Hi

I'm looking at a Valgrind issue. Full details here

https://bugs.kde.org/show_bug.cgi?id=472329

This code

void foo(std::optional<int64_t> f) {
  std::cout << (f ? *f : 0) << std::endl;
  std::set<int64_t> test;
  test.emplace(0);
  auto it{test.begin()};
  while (it != test.end()) {
    int64_t b{*it};
// Valgrind error on next line
    if (f && *f != b) {
[snip]

int main() { foo(std::nullopt); }

generates (using g++ 12.2 on FreeBSD 13.2 amd64)

        movq    40(%rbx), %rax
Error on next line:
        cmpq    %r14, %rax      # f, SR.252
        je      .L47
        cmpb    $0, -97(%rbp)   #, %sfp
        jne     .L69

Unless I'm completely mistaken cmpq %r14, %rax is the quadword comparison of *f != b and cmpb $0, -97(%rbp) is the std::optional::operator bool() comparison with 0. That means that g++ has transposed the order of evaluation.

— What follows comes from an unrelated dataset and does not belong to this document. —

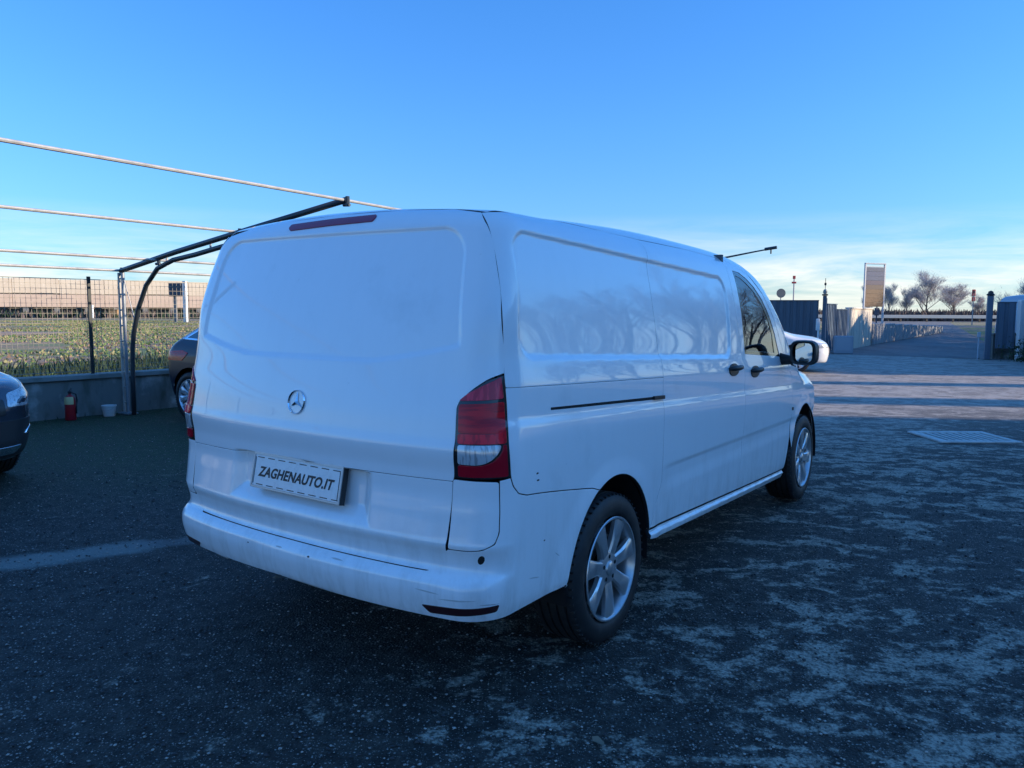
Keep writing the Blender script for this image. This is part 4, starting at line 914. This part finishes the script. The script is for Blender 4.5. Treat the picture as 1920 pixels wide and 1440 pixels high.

The first cmpq/je generates a

==49599== Conditional jump or move depends on uninitialised value(s)

Valgrind has machinery to detect transformations like this and to convert them back into bit accurate bitwise ands.

However, Valgrind thinks that these transpositions can't be done when there are potentially trapping memory loads like *f.

So who is right? Is this a safe transformation?